## START RAW DATA

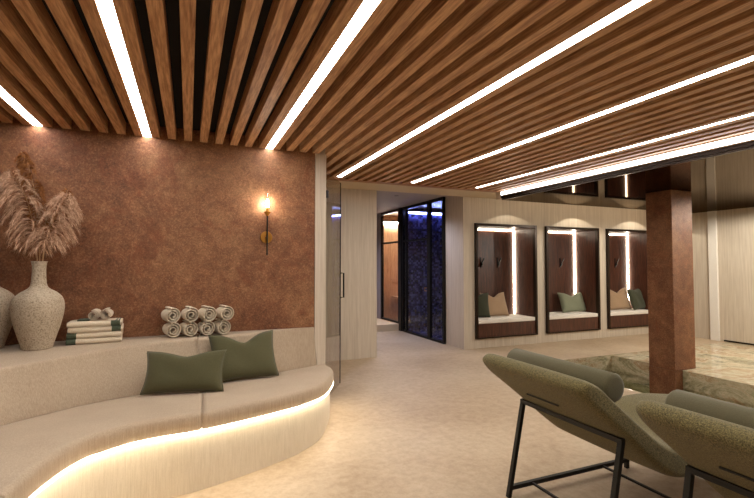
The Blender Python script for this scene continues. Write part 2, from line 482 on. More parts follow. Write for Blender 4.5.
# glass fronts (frames + panes), plane x = XG
def glass_front(name, label, y0, y1, z0, z1, transoms, mullions, door=None):
    t = thing(name, (XG, (y0 + y1) / 2, z0), label, 'glass partition', kind='structure')
    fb = []
    fb += [(XG - .03, XG + .03, y0, y0 + .05, z0, z1), (XG - .03, XG + .03, y1 - .06, y1, z0, z1),
           (XG - .03, XG + .03, y0 + .05, y1 - .06, z1 - .06, z1), (XG - .03, XG + .03, y0 + .05, y1 - .06, z0, z0 + .04)]
    mesh_obj('frame', boxes(*fb), M['black'], t)
    for z in transoms: mesh_obj('transom', boxes((XG - .025, XG + .025, y0 + .051, y1 - .061, z - .02, z + .02)), M['black'], t)
    for y in mullions: mesh_obj('mullion', boxes((XG - .028, XG + .028, y - .025, y + .025, z0 + .041, z1 - .061)), M['black'], t)
    mesh_obj('pane', boxes((XG - .004, XG + .004, y0 + .045, y1 - .055, z0 + .035, z1 - .055)), M['steam_glass'], t)
    return t
t = glass_front('window_steam', 'black framed glass front of the blue steam room', 7.35, 7.93, 0.0, 2.80, [], [])
t = glass_front('door_steam', 'black framed glass door of the blue steam room', 7.932, 9.15, 0.0, 2.80, [2.03], [8.95])
h = bmesh.new(); tube(h, [(XG - .03, 8.0, 1.03), (XG - .075, 8.0, 1.03), (XG - .075, 8.0, .97), (XG - .03, 8.0, .97)], .008)
mesh_obj('door_handle', h, M['brass'], t)
t = glass_front('window_sauna', 'black framed glass front of the lit sauna', 9.30, 10.36, .15, 2.80, [2.03], [])
mesh_obj('post', boxes((XG - .05, XG + .05, 9.152, 9.275, 0, 2.80)), M['black'], t)

# open glass door by the pilaster
A, B = Vector((1.405, 4.80, 0)), Vector((1.775, 5.42, 0))
d = (B - A).normalized(); nn = Vector((d.y, -d.x, 0))
t = thing('door_glass', A, 'open frameless smoked glass door beside the end of the bench', 'door', kind='structure')
def panel_bm(a, b, z0, z1, th):
    bm = bmesh.new(); vs = []
    for z in (z0, z1):
        for p, s in ((a, -1), (b, -1), (b, 1), (a, 1)): vs.append(bm.verts.new((p.x + nn.x * th / 2 * s, p.y + nn.y * th / 2 * s, z)))
    bm.faces.new(vs[:4]); bm.faces.new(vs[4:])
    for k in range(4): bm.faces.new((vs[k], vs[(k + 1) % 4], vs[4 + (k + 1) % 4], vs[4 + k]))
    return bm
mesh_obj('pane', panel_bm(A, B, .012, 2.545, .010), M['smoked'], t)
mesh_obj('edge_seal', panel_bm(B + d * .0005, B + d * .008, .012, 2.545, .014), M['bronze'], t)
h = bmesh.new(); q = B - d * .045
tube(h, [q + nn * .006 + Vector((0, 0, 1.395)), q + nn * .055 + Vector((0, 0, 1.395)), q + nn * .055 + Vector((0, 0, 1.09)), q + nn * .006 + Vector((0, 0, 1.09))], .010)
mesh_obj('door_handle', h, M['black'], t)
for z in (.25, 2.25):
    mesh_obj('hinge', panel_bm(A - d * .015, A + d * .05, z, z + .08, .03), M['black'], t)

# ------------------------------------------------------------------ pillar
t = thing('pillar', (6.55, 4.45, -.3), 'rust-brown copper-clad square pillar standing at the corner of the pool', 'pillar')
px0, px1, py0, py1 = 6.335, 6.79, 4.232, 4.62
mesh_obj('shaft', bev(boxes((px0, px1, py0, py1, .0005, ZM - .001)), .006, 1), M['rust'], t)
mesh_obj('footing', boxes((px0, POOL[1] - .0315, py0, py1, -1.199, -.0005)), M['rust'], t)

# ------------------------------------------------------------------ niches
def y_hook(x, y, z):
    bm = bmesh.new()
    box(bm, x - .012, x + .012, y - .012, y, z - .11, z + .10)
    bar(bm, (x, y - .01, z - .06), (x + .03, y - .085, z + .085), .02)
    bar(bm, (x, y - .01, z - .09), (x + .005, y - .06, z - .03), .018)
    return bm
YNB = 7.30
def niche(label):
    nx = xs[0]; x1 = nx + NW
    t = thing('seating_niche', (nx, YF, NZ0), label, 'wall niche', 'lit walnut niches along the pale wall')
    fr = .045; y0 = YF - .05
    mesh_obj('frame', boxes((nx, nx + fr, y0, YF + .02, NZ0, NZ1), (x1 - fr, x1, y0, YF + .02, NZ0, NZ1),
             (nx + fr, x1 - fr, y0, YF + .02, NZ1 - fr, NZ1), (nx + fr, x1 - fr, y0, YF + .02, NZ0, NZ0 + .02)), M['bronze'], t)
    mesh_obj('back_panel', boxes((nx + .022, x1 - .022, YNB, YNB + .02, NZ0 + .022, NZ1 - .022)), M['walnut'], t)
    mesh_obj('side_panel', boxes((nx + .022, nx + .045, YF + .021, YNB - .001, NZ0 + .022, NZ1 - .022)), M['walnut'], t)
    mesh_obj('side_panel', boxes((x1 - .045, x1 - .022, YF + .021, YNB - .001, NZ0 + .022, NZ1 - .022)), M['walnut'], t)
    mesh_obj('top_panel', boxes((nx + .046, x1 - .046, YF + .021, YNB - .001, NZ1 - .046, NZ1 - .022)), M['walnut'], t)
    mesh_obj('bench_front', boxes((nx + .046, x1 - .046, YF - .03, YF - .005, NZ0 + .021, .435)), M['walnut'], t)
    mesh_obj('bench_top', boxes((nx + .046, x1 - .046, YF - .004, YNB - .001, .40, .435)), M['walnut'], t)
    mesh_obj('seat_pad', bev(boxes((nx + .05, x1 - .05, YF - .035, YNB - .03, .437, .508)), .014, 3), M['white'], t, smooth=False)
    mesh_obj('light_strip', boxes((x1 - .072, x1 - .052, YNB - .022, YNB - .002, .515, NZ1 - .052)), M['niche_led'], t)
    mesh_obj('light_strip', boxes((nx + .05, x1 - .08, YNB - .022, YNB - .002, NZ1 - .072, NZ1 - .052)), M['niche_led'], t)
    for hx in (.53, .93):
        mesh_obj('coat_hook', y_hook(nx + hx, YNB - .001, 1.545), M['black'], t)
    return t
n0 = niche('walnut niche nearest the corridor, holding a tan and a dark moss cushion')
for i, lab in ((1, 'middle walnut niche, holding a single sage green cushion'), (2, 'walnut niche partly hidden behind the copper pillar')):
    c = copy_tree(n0); c.location = (xs[i], YF, NZ0); c['label'] = lab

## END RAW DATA

**GIVEN REQUEST:** Reproduce the data verbatim. Do not carry any picture into the copy.

**TASK ANSWER:**
The Blender Python script for this scene continues. Write part 2, from line 482 on. More parts follow. Write for Blender 4.5.
# glass fronts (frames + panes), plane x = XG
def glass_front(name, label, y0, y1, z0, z1, transoms, mullions, door=None):
    t = thing(name, (XG, (y0 + y1) / 2, z0), label, 'glass partition', kind='structure')
    fb = []
    fb += [(XG - .03, XG + .03, y0, y0 + .05, z0, z1), (XG - .03, XG + .03, y1 - .06, y1, z0, z1),
           (XG - .03, XG + .03, y0 + .05, y1 - .06, z1 - .06, z1), (XG - .03, XG + .03, y0 + .05, y1 - .06, z0, z0 + .04)]
    mesh_obj('frame', boxes(*fb), M['black'], t)
    for z in transoms: mesh_obj('transom', boxes((XG - .025, XG + .025, y0 + .051, y1 - .061, z - .02, z + .02)), M['black'], t)
    for y in mullions: mesh_obj('mullion', boxes((XG - .028, XG + .028, y - .025, y + .025, z0 + .041, z1 - .061)), M['black'], t)
    mesh_obj('pane', boxes((XG - .004, XG + .004, y0 + .045, y1 - .055, z0 + .035, z1 - .055)), M['steam_glass'], t)
    return t
t = glass_front('window_steam', 'black framed glass front of the blue steam room', 7.35, 7.93, 0.0, 2.80, [], [])
t = glass_front('door_steam', 'black framed glass door of the blue steam room', 7.932, 9.15, 0.0, 2.80, [2.03], [8.95])
h = bmesh.new(); tube(h, [(XG - .03, 8.0, 1.03), (XG - .075, 8.0, 1.03), (XG - .075, 8.0, .97), (XG - .03, 8.0, .97)], .008)
mesh_obj('door_handle', h, M['brass'], t)
t = glass_front('window_sauna', 'black framed glass front of the lit sauna', 9.30, 10.36, .15, 2.80, [2.03], [])
mesh_obj('post', boxes((XG - .05, XG + .05, 9.152, 9.275, 0, 2.80)), M['black'], t)

# open glass door by the pilaster
A, B = Vector((1.405, 4.80, 0)), Vector((1.775, 5.42, 0))
d = (B - A).normalized(); nn = Vector((d.y, -d.x, 0))
t = thing('door_glass', A, 'open frameless smoked glass door beside the end of the bench', 'door', kind='structure')
def panel_bm(a, b, z0, z1, th):
    bm = bmesh.new(); vs = []
    for z in (z0, z1):
        for p, s in ((a, -1), (b, -1), (b, 1), (a, 1)): vs.append(bm.verts.new((p.x + nn.x * th / 2 * s, p.y + nn.y * th / 2 * s, z)))
    bm.faces.new(vs[:4]); bm.faces.new(vs[4:])
    for k in range(4): bm.faces.new((vs[k], vs[(k + 1) % 4], vs[4 + (k + 1) % 4], vs[4 + k]))
    return bm
mesh_obj('pane', panel_bm(A, B, .012, 2.545, .010), M['smoked'], t)
mesh_obj('edge_seal', panel_bm(B + d * .0005, B + d * .008, .012, 2.545, .014), M['bronze'], t)
h = bmesh.new(); q = B - d * .045
tube(h, [q + nn * .006 + Vector((0, 0, 1.395)), q + nn * .055 + Vector((0, 0, 1.395)), q + nn * .055 + Vector((0, 0, 1.09)), q + nn * .006 + Vector((0, 0, 1.09))], .010)
mesh_obj('door_handle', h, M['black'], t)
for z in (.25, 2.25):
    mesh_obj('hinge', panel_bm(A - d * .015, A + d * .05, z, z + .08, .03), M['black'], t)

# ------------------------------------------------------------------ pillar
t = thing('pillar', (6.55, 4.45, -.3), 'rust-brown copper-clad square pillar standing at the corner of the pool', 'pillar')
px0, px1, py0, py1 = 6.335, 6.79, 4.232, 4.62
mesh_obj('shaft', bev(boxes((px0, px1, py0, py1, .0005, ZM - .001)), .006, 1), M['rust'], t)
mesh_obj('footing', boxes((px0, POOL[1] - .0315, py0, py1, -1.199, -.0005)), M['rust'], t)

# ------------------------------------------------------------------ niches
def y_hook(x, y, z):
    bm = bmesh.new()
    box(bm, x - .012, x + .012, y - .012, y, z - .11, z + .10)
    bar(bm, (x, y - .01, z - .06), (x + .03, y - .085, z + .085), .02)
    bar(bm, (x, y - .01, z - .09), (x + .005, y - .06, z - .03), .018)
    return bm
YNB = 7.30
def niche(label):
    nx = xs[0]; x1 = nx + NW
    t = thing('seating_niche', (nx, YF, NZ0), label, 'wall niche', 'lit walnut niches along the pale wall')
    fr = .045; y0 = YF - .05
    mesh_obj('frame', boxes((nx, nx + fr, y0, YF + .02, NZ0, NZ1), (x1 - fr, x1, y0, YF + .02, NZ0, NZ1),
             (nx + fr, x1 - fr, y0, YF + .02, NZ1 - fr, NZ1), (nx + fr, x1 - fr, y0, YF + .02, NZ0, NZ0 + .02)), M['bronze'], t)
    mesh_obj('back_panel', boxes((nx + .022, x1 - .022, YNB, YNB + .02, NZ0 + .022, NZ1 - .022)), M['walnut'], t)
    mesh_obj('side_panel', boxes((nx + .022, nx + .045, YF + .021, YNB - .001, NZ0 + .022, NZ1 - .022)), M['walnut'], t)
    mesh_obj('side_panel', boxes((x1 - .045, x1 - .022, YF + .021, YNB - .001, NZ0 + .022, NZ1 - .022)), M['walnut'], t)
    mesh_obj('top_panel', boxes((nx + .046, x1 - .046, YF + .021, YNB - .001, NZ1 - .046, NZ1 - .022)), M['walnut'], t)
    mesh_obj('bench_front', boxes((nx + .046, x1 - .046, YF - .03, YF - .005, NZ0 + .021, .435)), M['walnut'], t)
    mesh_obj('bench_top', boxes((nx + .046, x1 - .046, YF - .004, YNB - .001, .40, .435)), M['walnut'], t)
    mesh_obj('seat_pad', bev(boxes((nx + .05, x1 - .05, YF - .035, YNB - .03, .437, .508)), .014, 3), M['white'], t, smooth=False)
    mesh_obj('light_strip', boxes((x1 - .072, x1 - .052, YNB - .022, YNB - .002, .515, NZ1 - .052)), M['niche_led'], t)
    mesh_obj('light_strip', boxes((nx + .05, x1 - .08, YNB - .022, YNB - .002, NZ1 - .072, NZ1 - .052)), M['niche_led'], t)
    for hx in (.53, .93):
        mesh_obj('coat_hook', y_hook(nx + hx, YNB - .001, 1.545), M['black'], t)
    return t
n0 = niche('walnut niche nearest the corridor, holding a tan and a dark moss cushion')
for i, lab in ((1, 'middle walnut niche, holding a single sage green cushion'), (2, 'walnut niche partly hidden behind the copper pillar')):
    c = copy_tree(n0); c.location = (xs[i], YF, NZ0); c['label'] = lab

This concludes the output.